I've noticed that a lot of movies, books, and TV I've enjoyed deal a lot with Doubt. I'll admit that I admire authors that can present a scenario making me think more specifically about where my moral standards are. Poor Valjean just wanted to feed his family, but he was arrested for common theft. Batman isn't so noble when you see the extreme measures he takes to stop the Joker. Isn't it healthy to expand our minds and moral centers to consider the vast complexities of the human condition?
If not healthy, it sure seems popular. The notion that you just don't know something. No one knows the mysteries of the universe. Religion is not the answer because it separates mankind. Lots of hot issues right now: the environment, the economy, civil rights vs. moral standards, all kinds of fun. Add to that mix a list of diplomats and debaters duking it out, each making the opposing side look more appealing all the time. It's become easy to look wise just by stepping away from the issues and withholding your opinion. And when you claim to step outside belief as an impartial judge, you seem wiser and more impressive to others.
A lot of us would blame John Lennon. His famous song that dreamed of life without divide frightens some religious because it poses the question "What if everything that causes conflict were gone?" Thus religion, along with its concepts of Heaven and Hell, wouldn't cause such despair and inequality. I mean, really. What if the issue of religion turned out to be as pointless as Kirk vs. Picard? You think only 144,000 humans in all of history are good enough to live with God, and I believe bread literally turns into flesh. Who's to say what the Truth is? Shouldn't we just get along without fighting over anything? Deep down, who really wants to know the Truth?

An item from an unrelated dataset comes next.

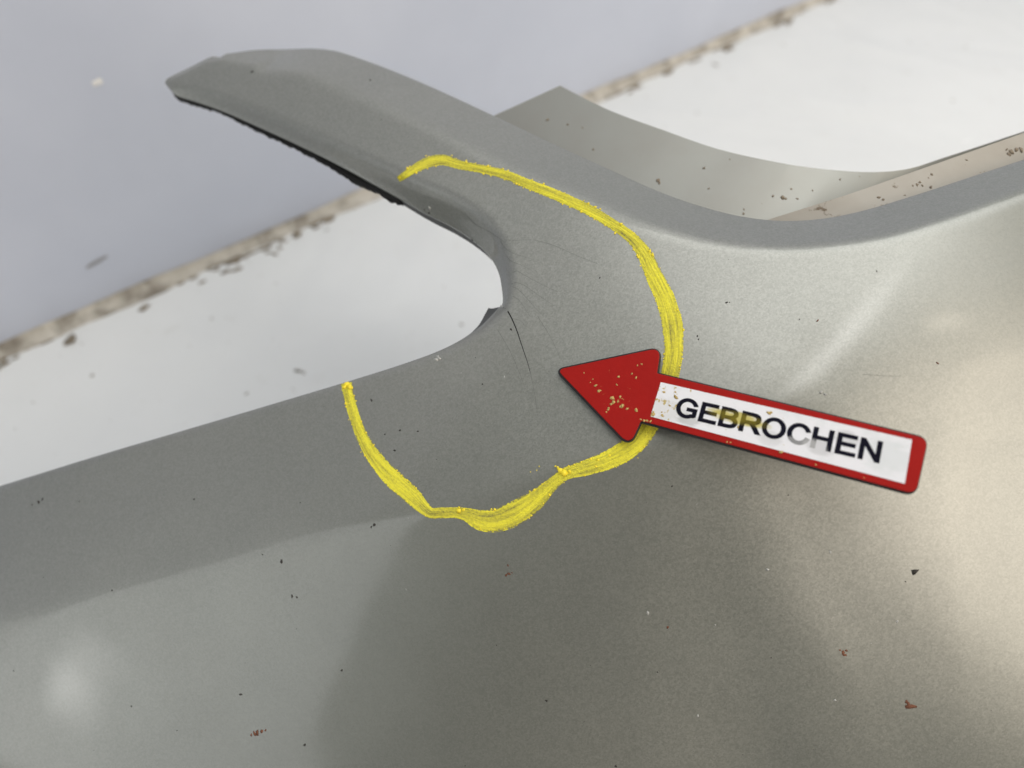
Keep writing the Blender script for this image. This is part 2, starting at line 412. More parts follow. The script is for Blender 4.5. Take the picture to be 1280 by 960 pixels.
# ragged inside of the prong, its deep shade painted as a black strip
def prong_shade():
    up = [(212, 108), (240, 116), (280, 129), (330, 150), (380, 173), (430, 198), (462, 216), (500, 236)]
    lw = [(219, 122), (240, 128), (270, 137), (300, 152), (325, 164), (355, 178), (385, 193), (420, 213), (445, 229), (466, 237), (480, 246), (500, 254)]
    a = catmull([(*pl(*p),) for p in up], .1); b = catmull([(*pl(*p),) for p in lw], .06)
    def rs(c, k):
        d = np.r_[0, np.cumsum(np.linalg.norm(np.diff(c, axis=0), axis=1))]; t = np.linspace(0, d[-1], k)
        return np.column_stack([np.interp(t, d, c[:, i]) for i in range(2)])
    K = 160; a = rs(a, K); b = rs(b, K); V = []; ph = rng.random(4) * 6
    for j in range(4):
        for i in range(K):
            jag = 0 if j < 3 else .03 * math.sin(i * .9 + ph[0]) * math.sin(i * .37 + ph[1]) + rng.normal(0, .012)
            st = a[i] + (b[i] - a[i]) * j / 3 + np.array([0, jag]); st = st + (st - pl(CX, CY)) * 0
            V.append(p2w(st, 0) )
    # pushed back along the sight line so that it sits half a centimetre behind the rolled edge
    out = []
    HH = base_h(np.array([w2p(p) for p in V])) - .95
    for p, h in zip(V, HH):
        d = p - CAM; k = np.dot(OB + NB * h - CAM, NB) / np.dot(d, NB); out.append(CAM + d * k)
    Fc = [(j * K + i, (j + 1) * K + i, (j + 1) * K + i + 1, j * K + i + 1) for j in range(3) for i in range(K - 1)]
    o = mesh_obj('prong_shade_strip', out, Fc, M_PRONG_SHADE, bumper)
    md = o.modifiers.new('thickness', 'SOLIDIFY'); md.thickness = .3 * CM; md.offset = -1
    tag(o, 'ragged black strip painted as the shade inside the prong')
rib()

# ------------------------------------------------------------------ yellow crayon line on the fascia
def crayon_material():
    m = NT('yellow_crayon'); uv = m.co.outputs['UV']
    mp = m.n('ShaderNodeMapping'); mp.inputs['Scale'].default_value = (1.1, 9, 1); m.l(uv, mp.inputs[0])
    st = m.noise(1.0, 6, .7, mp.outputs[0], .4)
    mp2 = m.n('ShaderNodeMapping'); mp2.inputs['Scale'].default_value = (.35, 2.2, 1); m.l(uv, mp2.inputs[0])
    big = m.noise(1.0, 3, .5, mp2.outputs[0])
    gr = m.noise(1400, 3, .6)
    f = m.math('ADD', m.math('MULTIPLY', st, .55), m.math('ADD', m.math('MULTIPLY', big, .6), m.math('MULTIPLY', gr, .25)))
    c = m.ramp(f, (.52, (.24, .23, .06)), (.65, (.55, .50, .05)), (.78, (.80, .735, .05)), (.97, (.90, .80, .04)))
    m.set(Base_Color=c, Roughness=.55, Specular_IOR_Level=.3)
    sep = m.n('ShaderNodeSeparateXYZ'); m.l(uv, sep.inputs[0])
    e = m.math('ABSOLUTE', m.math('SUBTRACT', sep.outputs[1], .5))               # 0 at the middle, 0.5 at the rim
    al = m.math('SUBTRACT', m.math('ADD', m.math('MULTIPLY', st, .30), m.math('MULTIPLY', gr, .26)), m.math('SUBTRACT', e, .22))
    m.set(Alpha=m.ramp(m.math('MINIMUM', al, m.math('MULTIPLY', m.math('SUBTRACT', f, .50), .8)), (.0, .12), (.05, 1.0)))
    m.bump(m.math('ADD', st, m.math('MULTIPLY', gr, .6)), .7, .0006)
    return m.m
M_CRAY = crayon_material()
CR = [(498, 224, 8), (503, 221, 10), (515, 213, 12), (535, 203, 15), (553, 200, 15), (575, 206, 13), (600, 211, 12), (630, 218, 13), (660, 230, 14), (700, 246, 15), (735, 262, 15), (765, 280, 14), (790, 298, 15),
      (804, 315, 18), (818, 345, 21), (832, 375, 23), (840, 405, 25), (842, 435, 23), (838, 465, 22), (827, 500, 23), (811, 530, 25), (792, 555, 26), (765, 573, 23), (735, 584, 19), (708, 592, 15), (688, 607, 16), (668, 626, 24),
      (643, 642, 29), (618, 651, 27), (600, 650, 24), (585, 644, 17), (570, 641, 13), (552, 641, 13), (538, 641, 13), (528, 633, 16), (513, 618, 21), (495, 602, 22), (476, 582, 19), (460, 560, 16), (448, 535, 13), (440, 510, 13), (435, 490, 13), (433, 479, 14)]
def crayon():
    c = catmull(CR, 2.5); t = np.gradient(c[:, :2], axis=0); t /= np.linalg.norm(t, axis=1)[:, None]; n = np.column_stack([-t[:, 1], t[:, 0]])
    K = 11; V = []; UV = []; L = 0; ok = []
    for i in range(len(c)):
        if i: L += np.linalg.norm(c[i, :2] - c[i - 1, :2])
        row = []
        for k in range(K):
            x = (k / (K - 1) - .5); wd = c[i, 2] * (.9 + .17 * min(1, max(0, (c[i, 1] - 250) / 100)))
            q = c[i, :2] + n[i] * x * wd
            p, nr = on_panel(*q)
            if p is None: p, nr = on_panel(*(q + (c[max(0, i - 4), :2] - c[i, :2]) * .6))
            row.append(None if p is None else p + nr * (.004 + .014 * max(0, 1 - (2 * x) ** 2) * (1 + .35 * math.sin(i * .31 + k * 1.9) + rng.normal(0, .10))))
            UV.append((L / 40.0, k / (K - 1)))
        last = None
        for k in range(K):
            if row[k] is None: row[k] = next((row[j] for j in range(K) if row[j] is not None), V[-1] if V else None)
        V += row
    Fc = [(i * K + k, i * K + k + 1, (i + 1) * K + k + 1, (i + 1) * K + k) for i in range(len(c) - 1) for k in range(K - 1)]
    o = mesh_obj('crayon_line', V, Fc, M_CRAY, bumper, uvs=UV)
    tag(o, 'thick waxy yellow crayon line circling the crack'); return o
crayon()
M_CRUMB = plain('yellow_wax', (.90, .72, .03), .5, var=.12)
def lump(p, nr, r, flat=.5, ax=None, stretch=1.0, seed=None):
    bm_ = bmesh.new(); bmesh.ops.create_icosphere(bm_, subdivisions=1, radius=1.0)
    nr = unit(nr); t = unit(np.cross(nr, ax if ax is not None else rng.normal(size=3))); b = np.cross(nr, t); vs = []
    for v in bm_.verts:
        k = 1 + rng.normal(0, .32); c = np.array(v.co) * k
        vs.append(p + (t * c[0] * stretch + b * c[1] + nr * (c[2] * flat + flat * .5)) * r)
    fs = [[v.index for v in f.verts] for f in bm_.faces]; bm_.free(); return vs, fs
def lumps(name, items, mat, parent, kind='stuff', label=None):
    V, Fc = [], []
    for it in items:
        vs, fs = lump(**it); o_ = len(V); V += vs; Fc += [[i + o_ for i in f] for f in fs]
    o = mesh_obj(name, V, Fc, mat, parent, smooth=True); tag(o, label, kind=kind); return o
def spot(u, v, px, **kw):
    p, nr = on_panel(u, v)
    if p is None: return None
    return dict(p=p, nr=nr, r=px * np.linalg.norm(p - CAM) / F, **kw)
items = []
cc = catmull(CR, 3)
for k in range(230):
    i = rng.integers(0, len(cc) - 1); t = cc[i + 1, :2] - cc[i, :2]; n_ = np.array([-t[1], t[0]]) / np.linalg.norm(t)
    sd = rng.choice([-1, 1]); items.append(spot(*(cc[i, :2] + n_ * sd * cc[i, 2] * (.42 + abs(rng.normal(0, .07)))), abs(rng.normal(.5, .5)) + .35, flat=.45))
for u, v, r in [(700, 588, 4), (705, 591, 4.5), (697, 585, 2.2), (694, 583, 1.3), (711, 590, 3), (573, 638, 3), (580, 637, 2.5), (433, 481, 4.5), (437, 484, 3.5), (430, 484, 3), (583, 203, 2), (583, 201, 1.4), (629, 211, 1.4), (748, 575, 2), (762, 569, 2), (745, 583, 1.7), (500, 222, 2.5), (663, 590, .8), (671, 588, .8), (674, 583, .8)]:
    items.append(spot(u, v, r, flat=.5))
lumps('crayon_crumbs', [i for i in items if i], M_CRUMB, bumper, label='crumbs of yellow wax along the crayon line')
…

What if I do? Is there anything wrong with that?
And what does this have to do with music? Two words: Chichester Psalms. After the turn of the 20th Century, Classical music suffered an identity crisis. Many Classically trained composers began to experiment with unusual means of putting music together. Some felt music didn't need to end with a sense of "coming home" or "resolution" at the end. Some thought it didn't need to sound Pretty. Some even decided that it didn't need to be composed until the performance. Why not just give the performers some vague instructions and let them make it up on the spot?
Leonard Bernstein, famous for West Side Story's music took a yearlong sabbatical from directing the New York Philharmonic to study those experimental composition techniques. Then, in his own words, "I threw it all out and wrote the Chichester Psalms." It's written basically in the same style as West Side Story, but it is rich enough in its architecture and message to satisfy the intellectuals. It was the type of music he called home. Like when I start listening to Country music to please some girl, but after the relationship cools off I go back to John Williams and Death Cab for Cutie.
Many in the world claim skepticism towards Faith. How can you know for sure what God is like, or what happens to someone's essence after death? Maybe that's why I favor the LDS Church, or The Church of Jesus Christ of Latter-Day Saints. One of its core teachings is that Man cannot know any Truth by himself. It must be revealed from an outside, Divine source. And that Source is willing to reveal everything we need to know to get through the human existence happily, including our reason for existing. This is just one school of thought, and not everyone thinks it's for them. But it's what feels like home for me. It frees up my mind to concentrate on other matters in my life.
I wonder how many skeptics are just sissies. I loved seeing Mike Wallace discuss the Afterlife with Gordon B. Hinckley. Wallace said "I've thought about it, but can't get myself to believe in it." Hinckey's response: "Well, then you haven't thought about it long enough." I've only taken one philosophy class in my education, but it frustrated me because the teacher loved asking questions more than solving them. He even said during one unit that he stopped teaching the class for a while because he didn't have a solution to one of the problems he thought up. When we tried discussing possible solutions, he admitted "If you ask a question you're a philosopher, but if you answer it you're a scientist."
And there it is: My philosophy teacher admitted that he lives in doubt, at least in that particular issue, because he likes the question too much to resolve it.
I compose like a scientist. I experiment. I analyze. I postulate and experiment more. The composing process doesn't quite take off for me until I know where I'm going. I look for that answer. Don't tell me I have to free my mind because knowing gives me direction. Purpose. Drive. Hope.
This isn't to say doubt has no value. Art, as in life, needs conflict in order to be interesting. But I submit that artists and people need to know where their values lie. All the conflict we create will erode our hearts if we don't know where home is in our hearts. Doubt may be stylish and impressive to others, but faith in something helps us find the joy in what we do.